Of course, Gilbride would have looked a little smarter if Bledsoe hadn't overthrown tight end Dave Moore so hideously on second down.

It's easy to blame Bledsoe's struggles over the last six weeks on Gilbride's surreal play-calling, the injuries to his two main weapons - Travis Henry and Eric Moulds - and a less-than-overwhelming performance by the offensive line.

But the Bills gave up a No. 1 draft pick for Bledsoe and gave him the most lucrative contract in team history because he's supposed to lift his teammates to his level, not sink to theirs.

Despite all the lip service paid to the running game's importance, Bledsoe has shown himself to be at least as trigger-happy as Gilbride, checking out of a run call on at least one crucial third-and-1 situation and into a low-percentage throw to noted deep threat Mark Campbell.

The Bills don't throw well enough to be considered a passing team, or show enough commitment to a ground attack to call them a running team.

With no identity on offense, Buffalo's high-profile defenders are stuck with the impossible assignment of playing catch-up without the ball.

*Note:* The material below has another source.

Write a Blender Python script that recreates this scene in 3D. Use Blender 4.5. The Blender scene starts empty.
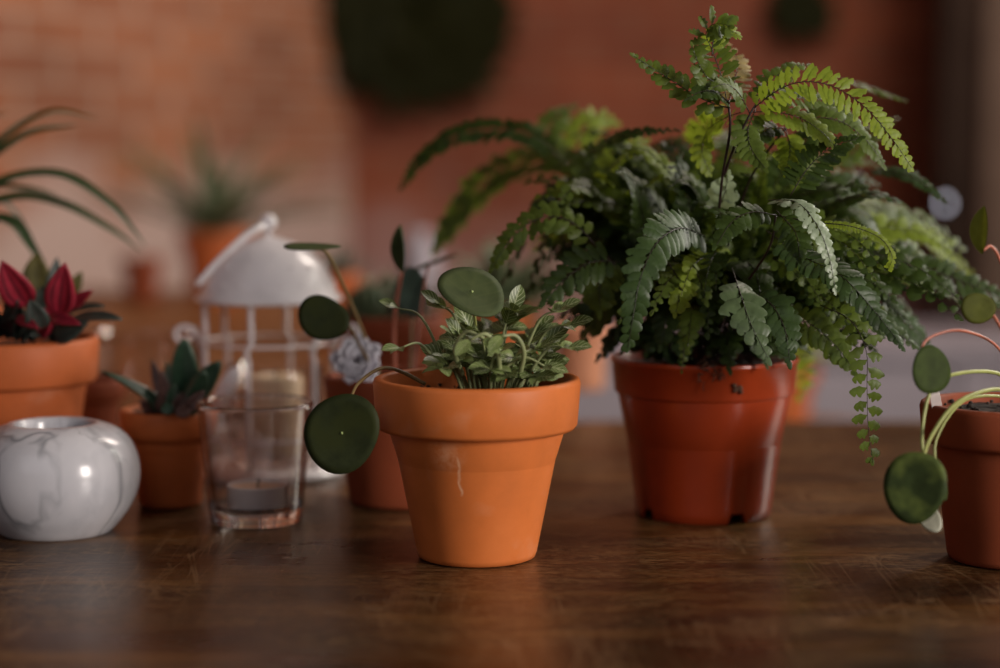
import bpy, math, random
from mathutils import Vector, Matrix
random.seed(7)
R = math.radians
PI = math.pi
col = bpy.context.scene.collection
F = 1950.0; PITCH = R(5.5); CZ = 0.99; TZ = 0.75

def P(px, py, Y):
    """world point at depth Y that the photo shows at (px,py)"""
    a = (px-500)/F; b = (334-py)/F
    d = Vector((a, math.cos(PITCH)+b*math.sin(PITCH), -math.sin(PITCH)+b*math.cos(PITCH)))
    d *= Y/d.y
    return Vector((d.x, d.y, CZ+d.z))
def PXM(Y): return Y/F          # metres per pixel at depth Y

# ------------------------------------------------------------------ materials
def newmat(name):
    m = bpy.data.materials.new(name); m.use_nodes = True
    nt = m.node_tree; b = nt.nodes['Principled BSDF']
    return m, nt, b
def node(nt, t, **kw):
    n = nt.nodes.new(t)
    for k, v in kw.items():
        if k in n.inputs.keys(): n.inputs[k].default_value = v
        else: setattr(n, k, v)
    return n
def lk(nt, a, b): nt.links.new(a, b)
def ramp(nt, stops, interp='LINEAR'):
    r = nt.nodes.new('ShaderNodeValToRGB'); r.color_ramp.interpolation = interp
    e = r.color_ramp.elements
    while len(e) < len(stops): e.new(0.5)
    for i, (p, c) in enumerate(stops):
        e[i].position = p; e[i].color = (c[0], c[1], c[2], 1)
    return r
def coords(nt, scale=(1,1,1), kind='Object', rot=(0,0,0)):
    t = nt.nodes.new('ShaderNodeTexCoord'); m = nt.nodes.new('ShaderNodeMapping')
    m.inputs['Scale'].default_value = scale; m.inputs['Rotation'].default_value = rot
    lk(nt, t.outputs[kind], m.inputs['Vector']); return m.outputs['Vector']
def noise(nt, vec, scale, detail=5, rough=0.55, dist=0.0):
    n = nt.nodes.new('ShaderNodeTexNoise')
    n.inputs['Scale'].default_value = scale; n.inputs['Detail'].default_value = detail
    n.inputs['Roughness'].default_value = rough; n.inputs['Distortion'].default_value = dist
    lk(nt, vec, n.inputs['Vector']); return n.outputs['Fac']
def math_(nt, op, a, b=None, clamp=False):
    n = nt.nodes.new('ShaderNodeMath'); n.operation = op; n.use_clamp = clamp
    for i, v in enumerate((a, b)):
        if v is None: continue
        if isinstance(v, (int, float)): n.inputs[i].default_value = v
        else: lk(nt, v, n.inputs[i])
    return n.outputs[0]
def mixc(nt, fac, a, b, mode='MIX'):
    n = nt.nodes.new('ShaderNodeMix'); n.data_type = 'RGBA'; n.blend_type = mode
    for i, v in ((0, fac), (6, a), (7, b)):
        if isinstance(v, (int, float)): n.inputs[i].default_value = v
        elif isinstance(v, tuple): n.inputs[i].default_value = (v[0], v[1], v[2], 1)
        else: lk(nt, v, n.inputs[i])
    return n.outputs[2]
def bump(nt, b, h, strength=0.3, dist=0.001):
    n = nt.nodes.new('ShaderNodeBump'); n.inputs['Strength'].default_value = strength
    n.inputs['Distance'].default_value = dist
    lk(nt, h, n.inputs['Height']); lk(nt, n.outputs[0], b.inputs['Normal'])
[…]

Without defensive ends capable of mounting a consistent pass rush, thereby forcing turnovers, the defense simply isn't good enough to win games on its own.

Williams has nine weeks to show that he's more than a highly organized, well-coifed list-maker. It's going to take a head coach who deserves the title to get this team back into the sort of balance needed to get even close to where so many thought it could go back in September.

Maybe Williams will justify Donahoe's confidence and prove that he's up to it. Based on the last six, though, it's hard to believe that he will.